[plug] incase anyone wasnt aware..CERT advisory [ BIND ]

The Thought Assassin assassin at live.wasp.net.au
Tue Nov 14 14:12:30 WST 2000


On Tue, 14 Nov 2000, Bret Busby wrote:
> Christian wrote:
> > On Tue, Nov 14, 2000 at 11:12:10AM +0800, Desiree wrote:
> > > CERT Advisory CA-2000-20 Mulitple Denial-of-Service Problems in ISC BIND
> > There are new security bugs announced several times daily so I'm not
> > sure that we need to post them to this list
> A couple of points:
> A while ago, from memory, I raised a similar issue on the mailing list
> At that time, from memory, advice was given that no-one using Linux,
> should be using BIND, unless it was absolutely necessary,
> and, that people should check whether BIND was running on their systems,
> and, if so, unless they were running DNS servers, or something, they
> should immediately disable BIND, as BIND itself posed a security risk,

It is not BIND itself that is a risk, it is just generally a bad idea to
leave something listening as root on an exposed port, unless you really
need to. Eventually, there _will_ be a security hole, and the chances are
someone evil will know about it before you do. (since you are unlikely to
pay attention to bug reports for software you don't know you are running)

At the time, BIND was at the end of a very bad run of security holes, and
was probably the first thing a cracker would look for.
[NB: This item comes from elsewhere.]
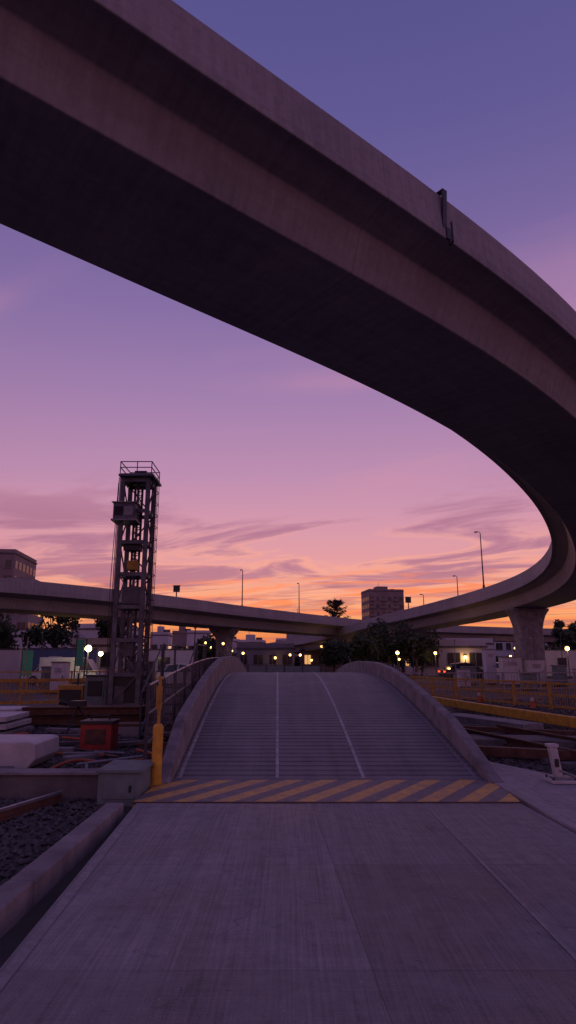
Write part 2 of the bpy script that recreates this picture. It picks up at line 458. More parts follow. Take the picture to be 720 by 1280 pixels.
for ratio, F, yl, yh, u, h, arm, ang in ((-.073, F2, 50, 95, 6.0, 4.2, .2, 2.2), (.022, F2, 60, 110, 6.0, 3.9, .2, 2.0),
        (.306, F1, 47, 70, -.9, 5.0, .25, 2.6), (.266, F1, 50, 75, 4.0, 3.4, .2, 2.6), (.209, F1, 60, 80, 4.0, 2.4, .2, 2.4)):
    q = on_deck(F, ratio, yl, yh, u, 2.1); lamp_post(q.x, q.y, q.z, h, arm, ang)
for ratio, F, yl, yh, u, dirn in ((-.168, F2, 50, 80, 6.0, 0), (.189, F1, 55, 85, -.9, .2)):
    q = on_deck(F, ratio, yl, yh, u, 2.1); b = B()
    b.cyl(q, q+Vector((0, 0, .9)), .06, .06, 'steel', 8)
    b.box(q+Vector((0, 0, 1.0)), (.65, .1, .6), 'black', dirn)
    b.box(q+Vector((0, .1, 1.0)), (.5, .16, .46), 'steel', dirn)
    b.box(q+Vector((0, -.02, 1.34)), (.75, .3, .04), 'steel', dirn)
    b.make('traffic_sign')

# ------------------------------------------------------------------ hoist tower
def hoist():
    e = empty('hoist_tower')
    x0, x1, y0, y1 = -5.50, -4.66, 20.6, 21.6; top = 7.55
    b = B()
    for x in (x0, x1):
        for y in (y0, y1):
            b.bb(x-.07, x+.07, y-.05, y-.035, G, top, 'tsteel'); b.bb(x-.07, x+.07, y+.035, y+.05, G, top, 'tsteel'); b.bb(x-.012, x+.012, y-.036, y+.036, G, top, 'tsteel')
    L = [G+.35, 1.15, 2.2, 3.25, 4.3, 5.35, 6.4, top-.1]
    for i, z in enumerate(L):
        for y in (y0, y1): b.beam((x0, y, z), (x1, y, z), .09, .12, 'tsteel')
        for x in (x0, x1): b.beam((x, y0, z), (x, y1, z), .09, .12, 'tsteel')
        if i < len(L)-1:
            z2 = L[i+1]; s = i % 2
            b.beam((x0, y1, z if s else z2), (x1, y1, z2 if s else z), .04, .04, 'tsteel')
            b.beam((x0, y0, z if s else z2), (x0, y1, z2 if s else z), .04, .04, 'tsteel')
            b.beam((x1, y0, z2 if s else z), (x1, y1, z if s else z2), .04, .04, 'tsteel')
            if i in (0, 1, 3): b.beam((x0, y0-.06, z2 if s else z), (x1, y0-.06, z if s else z2), .035, .03, 'tsteel')
    b.make('frame', e)
    b = B()
    for x in (-5.20, -4.96):
        b.beam((x, 21.1, G), (x, 21.1, top-.2), .07, .06, 'steel')
    z = 0
    while z < top-.4:
        b.beam((-5.20, 21.1, z), (-4.96, 21.1, z+.2), .025, .025, 'steel'); b.beam((-5.20, 21.1, z), (-4.96, 21.1, z), .025, .025, 'steel'); z += .22
    b.bb(-5.12, -5.04, 21.0, 21.05, G, top, 'tsteel')
    b.bb(-4.86, -4.80, 21.2, 21.3, G, top, 'steel')
    b.make('mast', e)
    b = B()
    b.bb(x0-.12, x1+.2, y0-.2, y1+.2, top, top+.07, 'tsteel')
    b.bb(x0-.08, x1+.15, y0-.14, y1+.14, top+.07, top+.10, 'galv')
    for x in (x0-.08, -5.02, x1+.12):
        for y in (y0-.15, y1+.15): b.cyl((x, y, top+.1), (x, y, top+.5), .016, .016, 'steel', 6)
    for zz in (top+.3, top+.5):
        for y in (y0-.15, y1+.15): b.beam((x0-.08, y, zz), (x1+.12, y, zz), .026, .026, 'steel')
        for x in (x0-.08, x1+.12): b.beam((x, y0-.15, zz), (x, y1+.15, zz), .026, .026, 'steel')
    b.box((-5.0, 21.1, top+.2), (.4, .5, .2), 'steel')
    b.make('top_platform', e)
    b = B()
    b.bb(x0-.22, x0+.50, y0-.22, y0+.55, 6.08, 6.62, 'tsteel'); b.bb(x0-.27, x0+.55, y0-.27, y0+.6, 6.62, 6.66, 'galv')
    b.bb(x0-.18, x0+.1, y0-.235, y0-.222, 6.2, 6.5, 'glass'); b.bb(x0+.15, x0+.44, y0-.235, y0-.222, 6.2, 6.5, 'galv')
    b.bb(x0-.27, x0+.55, y0-.27, y0+.6, 6.02, 6.08, 'galv')
    b.make('cabin', e, .01)
    b = B()
    b.bb(x0+.30, x0+.62, y0-.12, y0+.2, 4.42, 4.72, 'yelldark')
    b.bb(x0+.15, x1-.1, y0+.1, y1-.2, 3.35, 3.9, 'tsteel')
    b.bb(x0+.2, x1-.25, y0+.05, y0+.35, 1.7, 2.1, 'conc_d')
    b.bb(x0+.1, x1-.2, y0+.1, y0+.5, 5.1, 5.4, 'steel')
    b.make('hoist_gear', e, .01)
    b = B()   # caged ladder on right
    lx = x1+.12
    for y in (y0+.1, y0+.5): b.cyl((lx, y, G), (lx, y, top), .02, .02, 'steel', 6)
    z = 0.1
    while z < top: b.cyl((lx, y0+.1, z), (lx, y0+.5, z), .012, .012, 'steel', 5); z += .28
    z = 1.9
    while z < top:
        pts = [(lx, y0+.05, z), (lx+.09, y0+.02, z), (lx+.16, y0+.18, z), (lx+.16, y0+.42, z), (lx+.09, y0+.56, z), (lx, y0+.55, z)]
        b.tube(pts, .012, 'steel', 5); z += .4
    for q in ((lx+.09, y0+.02), (lx+.16, y0+.18), (lx+.16, y0+.42)): b.cyl((*q, 1.9), (*q, top), .01, .01, 'steel', 5)
    b.make('ladder', e)
    b = B()
    for dx in (-.14, -.10): b.cyl((x0+dx, y0, G), (x0+dx, y0, top), .014, .014, 'black', 6)
    b.tube([(x0-.14, y0-.05, top-.2), (x0-.2, y0-.08, 4), (x0-.18, y0, 1.5), (x0-.24, y0, G)], .012, 'black', 6)
    b.bb(x0-.1, x1+.1, y0-.12, y1+.12, G-.05, G+.18, 'conc_d')
    b.bb(x0+.04, x1-.04, y0+.05, y1-.05, G+.18, 1.1, 'black')
    b.bb(x0+.10, x0+.40, y0+.03, y0+.048, .3, .8, 'conc_d')
    b.make('base', e)
hoist()

# ------------------------------------------------------------------ fences
def fence(name, p, q, h, k, kk, post=1.8, bars=.12, z0=G, rails=(0.12, .55, 1.0), r=.03, zf=None):
    b = B(); p, q = Vector((*p, 0)), Vector((*q, 0)); L = (q-p).length; t = (q-p)/L
    zf = zf or (lambda y: z0)
    n = max(1, round(L/post))
    P = [p+(q-p)*i/n for i in range(n+1)]
    for c in P:
        z = zf(c.y); b.box((c.x, c.y, z+h/2+.02), (.08, .08, h+.04), k, math.atan2(t.y, t.x)); b.box((c.x, c.y, z+.01), (.2, .2, .02), k)
    for a, c in zip(P[:-1], P[1:]):
        for f in rails: b.beam((a.x, a.y, zf(a.y)+h*f), (c.x, c.y, zf(c.y)+h*f), .05, r*2, k)
    if bars:
        m = int(L/bars)
        for i in range(m):
            c = p+(q-p)*(i+.5)/m; z = zf(c.y); b.cyl((c.x, c.y, z+h*rails[0]), (c.x, c.y, z+h*rails[-1]), .009, .009, kk, 5)
    return b.make(name)
fence('safety_fence', (12.6, 14.5), (6.1, 33), .9, 'yelldark', 'yelldark', 2.0, .12, r=.035)
fence('safety_fence', (-15.5, 24.2), (-6.9, 26.6), .95, 'yelldark', 'yelldark', 1.9, .08, r=.05)
fence('safety_fence', (-20, 33), (-7.2, 36), 1.1, 'yelldark', 'galv', 2.2, .2)
fence('safety_fence', (5.4, 36), (26, 41), 1.0, 'galv', 'galv', 2.4, .2)
# guard barrier on right
b = B()
P = [Vector(v) for v in ((8.6, 10.5, .12), (7.0, 16, .12), (6.2, 20.5, .12), (5.35, 26, .12))]
for a, c in zip(P[:-1], P[1:]):
    b.beam(a, c, .14, .26, 'yellow')
    for f in (0.05, .5, .95):
        s_ = a+(c-a)*f; b.box((s_.x+.12, s_.y, -.02), (.12, .14, .34), 'conc_d')
b.make('guard_rail', bevel=.02)
# handrail beside ramp
def hr(y): return max(.0, rz(y))*.35
b = B()
def hx(y): return rl(y)-.42
yy = [9.4+1.25*i for i in range(12)]
for y in yy:
    b.cyl((hx(y), y, G), (hx(y), y, 1.26+hr(y)), .026, .026, 'steel', 8)
for a, c in zip(yy[:-1], yy[1:]):
    for z in (.45, .85, 1.24): b.cyl((hx(a), a, z+hr(a)), (hx(c), c, z+hr(c)), .018, .018, 'galv' if z > 1 else 'steel', 6)
    for i in range(8):
        y = a+(c-a)*(i+.5)/8; b.cyl((hx(y), y, .45+hr(y)), (hx(y), y, 1.24+hr(y)), .008, .008, 'steel', 5)
b.make('handrail')
# yellow post
b = B()
b.cyl((-1.74, 9.02, -.15), (-1.74, 9.02, .72), .07, .07, 'yellow', 16); b.cyl((-1.74, 9.02, .72), (-1.74, 9.02, .76), .07, .045, 'yellow', 16)
b.cyl((-1.74, 9.02, .76), (-1.74, 9.02, 1.34), .022, .022, 'yelldark', 8)
b.cyl((-1.74, 9.02, 1.34), (-1.74, 9.02, 1.38), .035, .03, 'yelldark', 8); b.cyl((-1.74, 9.02, -.13), (-1.74, 9.02, .01), .12, .12, 'yelldark', 16)
b.box((-1.74, 8.99, 1.1), (.08, .02, .3), 'yelldark')
b.make('bollard')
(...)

These days BIND
doesn't seem to be so bad, but it's still unwise to run it unnecessarily.

If someone needs to run BIND (or any other network service) then they
should choose to install it (opt-in rather than opt-out) and make sure
they stay abreast of security isues such as this latest one. This is not
the forum they should be tracking for security reports, and if they are
not tracking the appropriate forum(s)*, then they should not be running
networking software. As such, there is no benefit in reposting security
notices here. (with the possible exception of flaws in the Linux TCP/IP
stack which does affect everyone here, whether they are running external
network services or not.)

I am, of course, merely reiterating what Christian said, but hopefully
with enough detail to satisfy Bret's curiousity.

-Greg Mildenhall

* If nothing else, then at least the security updates page for Debian or
the (inferior :) distro of your choice.